TMMOB Yönetim Kurulu Başkanı Mehmet Soğancı da konuşmasında krizin etkilerini değerlendirerek şunları söyledi:

Sevgili Arkadaşlar,

Bugünün dünyasına ve ülkemizin bugününe bir meslek örgütü sorumluluğumuzla baktığımızda güzel sözler söylemek ne yazık ki, kolay olmuyor.

Son 30 yıldır içine sokulduğumuz kapitalist küreselleşmenin sonuçları bugün ortadadır: 1 milyar kişinin günde 1 dolardan az kazandığı, dünya nüfusunun zengin % 2‘sinin dünya servetin yarısına el koyduğu bir dünyada yaşıyoruz. Kuzey ile güney arasındaki, kadın ile erkek arasındaki, varsıllarla yoksullar arasındaki fark gittikçe açılıyor.
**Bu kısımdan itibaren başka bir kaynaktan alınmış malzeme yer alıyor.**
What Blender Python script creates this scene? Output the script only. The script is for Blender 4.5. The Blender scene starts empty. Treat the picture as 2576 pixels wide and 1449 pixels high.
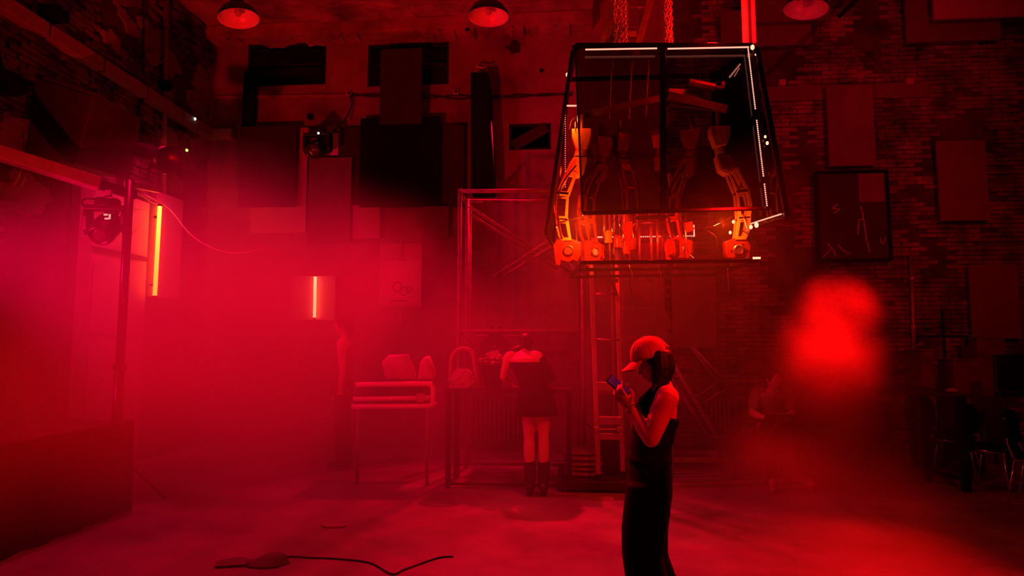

Ülkemizde de yoksulların daha fazla yoksullaştığı, siyasal yapıda pek çok değişimin gerçekleştiği biçimde yaşanan süreç, kapitalist küreselleşmenin küresel kriziyle karanlık yüzünü bir kez daha gösterdi.

Küresel mali kriz tüm müdahalelere rağmen önü alınamaz bir şekilde derinleşiyor. Kapitalist küreselleşme sürecinin sonunu işaret eden bu krizle birlikte, kapitalizmin geleceği de tartışmalı hale geliyor. Neo-liberalizmi tartışılmaz ve geri döndürülemez, kaçınılmaz bir süreç olarak gösterenler dahi, neo-liberalizme karşı alternatif arayışlarına giriyorlar.

Küresel ekonomiyle yakın bağları olan hiçbir ülke bu krizden zarar görmeden kendisini kurtaramayacak. Özellikle Türkiye gibi kendi kaynaklarını kullanamayan, emperyalizme bağımlı ülkeler bu krizden daha da fazla etkilenecek."